___ Given data ___
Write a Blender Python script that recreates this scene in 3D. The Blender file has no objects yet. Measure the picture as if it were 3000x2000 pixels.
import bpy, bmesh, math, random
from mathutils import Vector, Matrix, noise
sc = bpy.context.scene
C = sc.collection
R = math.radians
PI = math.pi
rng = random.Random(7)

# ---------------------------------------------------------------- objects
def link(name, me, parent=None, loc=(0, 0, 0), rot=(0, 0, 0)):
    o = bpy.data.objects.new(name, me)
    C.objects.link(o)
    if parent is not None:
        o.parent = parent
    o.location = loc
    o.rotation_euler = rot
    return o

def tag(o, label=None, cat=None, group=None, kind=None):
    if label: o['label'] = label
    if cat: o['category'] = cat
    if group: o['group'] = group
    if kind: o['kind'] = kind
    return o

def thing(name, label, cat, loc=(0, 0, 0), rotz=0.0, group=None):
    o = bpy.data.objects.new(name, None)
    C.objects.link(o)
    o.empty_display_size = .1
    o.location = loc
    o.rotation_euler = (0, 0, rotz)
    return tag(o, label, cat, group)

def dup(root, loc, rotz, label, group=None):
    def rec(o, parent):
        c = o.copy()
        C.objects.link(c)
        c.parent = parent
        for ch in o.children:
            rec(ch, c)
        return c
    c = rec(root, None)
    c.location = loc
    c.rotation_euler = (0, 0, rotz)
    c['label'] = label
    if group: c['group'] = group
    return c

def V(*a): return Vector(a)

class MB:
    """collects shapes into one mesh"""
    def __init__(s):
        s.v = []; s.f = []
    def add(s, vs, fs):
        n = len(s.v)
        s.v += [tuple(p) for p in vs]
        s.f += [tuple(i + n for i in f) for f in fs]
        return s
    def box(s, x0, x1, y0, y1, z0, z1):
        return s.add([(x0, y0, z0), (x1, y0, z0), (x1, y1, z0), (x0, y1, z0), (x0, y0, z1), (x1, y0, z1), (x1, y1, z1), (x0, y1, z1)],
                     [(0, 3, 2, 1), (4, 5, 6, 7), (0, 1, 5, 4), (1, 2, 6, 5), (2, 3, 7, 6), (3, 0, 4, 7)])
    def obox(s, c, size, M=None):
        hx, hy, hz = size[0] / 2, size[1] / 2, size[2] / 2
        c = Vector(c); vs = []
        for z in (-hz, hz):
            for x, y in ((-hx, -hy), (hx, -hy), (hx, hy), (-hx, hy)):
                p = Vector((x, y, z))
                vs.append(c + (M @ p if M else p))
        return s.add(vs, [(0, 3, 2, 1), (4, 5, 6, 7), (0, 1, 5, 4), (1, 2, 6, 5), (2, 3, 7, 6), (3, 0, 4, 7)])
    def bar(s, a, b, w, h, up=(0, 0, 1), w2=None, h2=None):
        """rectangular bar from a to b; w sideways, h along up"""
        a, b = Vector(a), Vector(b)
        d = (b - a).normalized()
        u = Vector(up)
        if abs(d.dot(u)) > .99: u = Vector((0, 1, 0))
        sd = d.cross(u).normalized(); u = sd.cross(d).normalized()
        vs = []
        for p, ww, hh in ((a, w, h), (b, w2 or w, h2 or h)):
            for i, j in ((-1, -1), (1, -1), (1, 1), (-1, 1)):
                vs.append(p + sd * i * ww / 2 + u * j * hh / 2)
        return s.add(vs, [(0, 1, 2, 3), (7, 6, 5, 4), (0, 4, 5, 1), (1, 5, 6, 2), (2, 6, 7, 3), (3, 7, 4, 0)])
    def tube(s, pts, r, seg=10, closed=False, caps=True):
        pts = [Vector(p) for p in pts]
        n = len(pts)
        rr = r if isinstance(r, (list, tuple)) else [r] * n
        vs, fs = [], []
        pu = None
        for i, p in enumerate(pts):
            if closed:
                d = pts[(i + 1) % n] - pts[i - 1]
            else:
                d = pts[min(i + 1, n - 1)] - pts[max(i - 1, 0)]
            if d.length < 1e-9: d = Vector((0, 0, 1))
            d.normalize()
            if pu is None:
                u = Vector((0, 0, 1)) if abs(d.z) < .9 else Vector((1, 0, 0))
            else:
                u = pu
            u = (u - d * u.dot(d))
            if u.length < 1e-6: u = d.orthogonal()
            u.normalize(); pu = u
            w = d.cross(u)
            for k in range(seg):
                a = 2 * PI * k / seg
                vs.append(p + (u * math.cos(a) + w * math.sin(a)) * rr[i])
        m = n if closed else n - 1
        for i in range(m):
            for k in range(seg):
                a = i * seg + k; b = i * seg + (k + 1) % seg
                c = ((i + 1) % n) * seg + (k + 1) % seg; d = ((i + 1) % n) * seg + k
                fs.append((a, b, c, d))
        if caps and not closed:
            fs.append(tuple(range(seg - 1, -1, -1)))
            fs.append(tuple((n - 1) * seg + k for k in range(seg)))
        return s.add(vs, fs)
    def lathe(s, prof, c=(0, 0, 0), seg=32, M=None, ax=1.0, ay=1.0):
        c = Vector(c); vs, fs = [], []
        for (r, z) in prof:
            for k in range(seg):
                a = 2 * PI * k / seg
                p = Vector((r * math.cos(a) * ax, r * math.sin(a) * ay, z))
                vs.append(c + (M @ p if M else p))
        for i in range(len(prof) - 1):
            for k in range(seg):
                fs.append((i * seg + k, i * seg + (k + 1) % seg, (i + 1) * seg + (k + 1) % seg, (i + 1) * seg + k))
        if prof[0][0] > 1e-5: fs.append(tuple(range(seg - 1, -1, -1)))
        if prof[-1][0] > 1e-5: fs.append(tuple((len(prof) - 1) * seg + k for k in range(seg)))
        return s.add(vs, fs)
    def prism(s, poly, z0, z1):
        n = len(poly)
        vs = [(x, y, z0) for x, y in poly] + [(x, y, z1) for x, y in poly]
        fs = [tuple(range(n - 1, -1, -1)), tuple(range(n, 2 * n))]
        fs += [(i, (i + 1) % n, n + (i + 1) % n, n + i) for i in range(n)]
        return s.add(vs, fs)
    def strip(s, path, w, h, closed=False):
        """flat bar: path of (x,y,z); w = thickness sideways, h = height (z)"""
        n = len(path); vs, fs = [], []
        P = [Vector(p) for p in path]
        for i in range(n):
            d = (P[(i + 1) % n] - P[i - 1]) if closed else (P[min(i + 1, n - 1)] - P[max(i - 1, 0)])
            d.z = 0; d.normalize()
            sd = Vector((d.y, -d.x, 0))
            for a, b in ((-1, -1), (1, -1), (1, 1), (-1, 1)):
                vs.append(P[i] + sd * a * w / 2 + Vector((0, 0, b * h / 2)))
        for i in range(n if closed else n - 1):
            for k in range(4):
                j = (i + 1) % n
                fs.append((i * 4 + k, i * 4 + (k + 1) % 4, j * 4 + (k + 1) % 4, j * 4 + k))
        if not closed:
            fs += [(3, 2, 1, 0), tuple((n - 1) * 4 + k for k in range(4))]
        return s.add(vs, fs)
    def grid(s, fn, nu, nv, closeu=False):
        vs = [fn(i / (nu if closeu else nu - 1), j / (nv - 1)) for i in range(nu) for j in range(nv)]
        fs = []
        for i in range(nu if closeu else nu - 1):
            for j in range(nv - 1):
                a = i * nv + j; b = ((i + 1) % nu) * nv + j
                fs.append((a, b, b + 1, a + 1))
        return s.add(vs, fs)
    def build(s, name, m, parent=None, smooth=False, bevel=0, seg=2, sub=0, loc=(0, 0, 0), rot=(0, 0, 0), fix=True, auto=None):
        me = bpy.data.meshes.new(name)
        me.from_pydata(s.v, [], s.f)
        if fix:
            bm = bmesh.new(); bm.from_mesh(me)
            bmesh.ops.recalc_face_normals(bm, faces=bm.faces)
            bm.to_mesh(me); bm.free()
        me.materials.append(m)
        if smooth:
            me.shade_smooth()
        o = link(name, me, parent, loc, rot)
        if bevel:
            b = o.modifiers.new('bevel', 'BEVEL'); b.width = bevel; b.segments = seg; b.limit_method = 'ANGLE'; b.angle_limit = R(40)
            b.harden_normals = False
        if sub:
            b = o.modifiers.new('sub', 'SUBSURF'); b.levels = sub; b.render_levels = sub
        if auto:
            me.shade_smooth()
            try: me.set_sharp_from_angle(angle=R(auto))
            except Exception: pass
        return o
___
*What to do*:
Select the lines in this material that hold the word "objects", leaving none out.

*Written solution*:
Write a Blender Python script that recreates this scene in 3D. The Blender file has no objects yet. Measure the picture as if it were 3000x2000 pixels.
# ---------------------------------------------------------------- objects
    o = bpy.data.objects.new(name, me)
    C.objects.link(o)
    o = bpy.data.objects.new(name, None)
    C.objects.link(o)
        C.objects.link(c)